While eliminating limited unscreened admissions removes a barrier for many students, some question whether it will have a diversifying effect. About one third of high school programs are screened, which means they can admit students based on grades, test scores, interviews or other criteria.

Those schools drain off the top-performing students and also enroll a disproportionately low percentage of black and Hispanic students, who are often clustered at limited unscreened and ed opt schools.

“Embedded in this larger diversity plan is an effort to maintain screened schools, said Matt Gonzales, school diversity project director for New York Appleseed. “To eliminate limited unscreened schools, while maintaining all screened schools, is really disappointing.”
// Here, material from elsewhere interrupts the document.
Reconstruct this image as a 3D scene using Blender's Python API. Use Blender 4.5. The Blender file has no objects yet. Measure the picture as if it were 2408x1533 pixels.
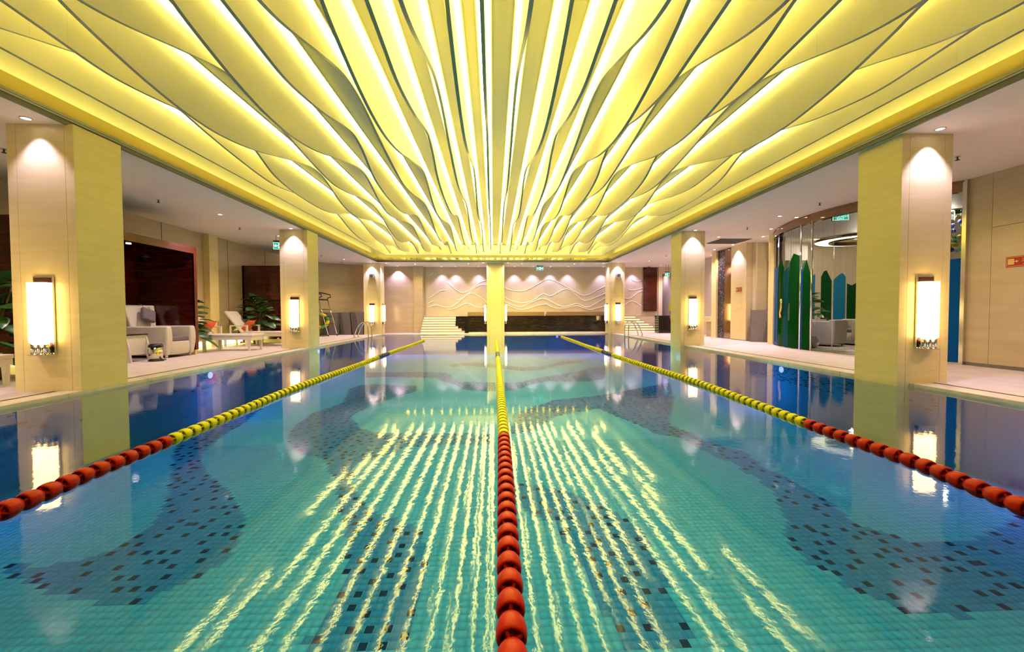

Maurice Frumkin, a former city education department official who now runs an admissions consultancy, also thinks the city could go further. It could eliminate District 2 priority, for instance, which gives admissions preference to families who live in a certain geographic area.

In response to those critiques, Wallack said the plan is meant to be “first steps.”

“We are open to taking on additional challenges and issues and we may very well discuss other screened programs,” Wallack said.

In addition to eliminating the limited unscreened admissions method, the city is trying to increase access to screened and specialized high schools and make open houses easier to attend. They are also giving more admissions control to students and families by creating online applications.

Middle schools, meanwhile, will no longer allow schools to see how families rank them, a longtime criticism of the system. That will, in theory, encourage families to rank their actual preferences rather than try to game the system.

But more importantly for Eric Goldberg, a member of the Community Education Council in District 2, it requires schools to reevaluate their admissions rubrics.

“Without this plan,” he said, “the status quo persists.”